Organized Jewellery Retailers Get their Glitter Back

gold jewelleryMumbai: After the contraction in demand for jewellery in 1HCY16, organized jewellery retailers are expected to witness a change in fate in the next three quarters and record 10%-12% top line growth in FY17, says India Ratings and Research (Ind-Ra). The sector posted flat revenue growth in FY16 and low single digit growth in Q1FY17. Ind-Ra believes that the higher number of wedding days coupled with reduced obstacles on the regulatory front will drive volumes.

The World Gold Council (WGC) highlighted that gold imports contracted and jewellery demand fell by 32% in H1CY16 to around 186 tonnes in India. The key hurdles that the industry faced in 1HCY16 have been 1) strike by jewellers on account of imposition of excise duty and government regulations, 2) delays in purchases on the expectation of fall in gold prices, 3) increase in recycled gold, and 4) possibility of higher share of unaccounted gold in the system due to the spike in prices, regulatory hurdles and levy of excise duty.

Higher number of wedding days in H2FY17 (both on a sequential and year on year basis) together with fading regulatory hurdles is likely to provide a boost to the revenue growth in the coming quarters. Wedding jewellery is a key driver for demand and accounts for 60%-65% of the market demand.
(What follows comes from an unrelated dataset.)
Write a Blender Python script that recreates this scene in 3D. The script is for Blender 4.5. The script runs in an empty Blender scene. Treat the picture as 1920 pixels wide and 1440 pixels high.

Additionally, the Government’s recent measures namely, increase in the limit of collectible amount under the Gold Savings Scheme to 35% from 25% of net worth and the compulsory hallmarking of jewellery will boost the organized jewellery sector and aid in shifting some of the demand from the unorganized sector. The Gold Savings Scheme contributed 15%-30% of the revenues for the organized jewellers; prior to 2014 when it was closed by the Government. Although the Government resumed the Scheme in 2015, the maximum collectible amount was capped at 25% of the net worth.

The agency believes that organized jewellery retailers are likely to see an improvement in EBITDA margins in FY17 by 100-200bp (FY16:  around 8%) on the back of the increased share of high margin diamond jewellery and higher gold prices. However the expansion through franchisee mode may constrain the improvement in margins, given the lower mark up in this channel.

Organized jewellers also face an overhang of the impending GST Bill. The GST committee report recommends an all-inclusive tax rate of 2%-6% on precious metals. The sector currently pays VAT and excise at 1% each and hence the GST rate over and above 2% is likely to increase the tax incidence on end consumers. We expect any increase on account of higher GST to be passed on to the end consumer; albeit it may impact non-wedding segment demand and prompt customers to opt for the unorganized sector.

Jewellery retailers suffered major disruptions in the last two quarters on account of closure of business, due to the jewellers 42-day strike which began in March 2016 in response to the Government regulations namely imposition of excise duty and mandatory pan card requirement for jewellery purchases above INR0.2m. Additionally, consumer demand for jewellery remained muted on account of high as well as volatile gold prices (gold prices have increased about 27% yoy in the H1CY16 to around INR30,000/10gm).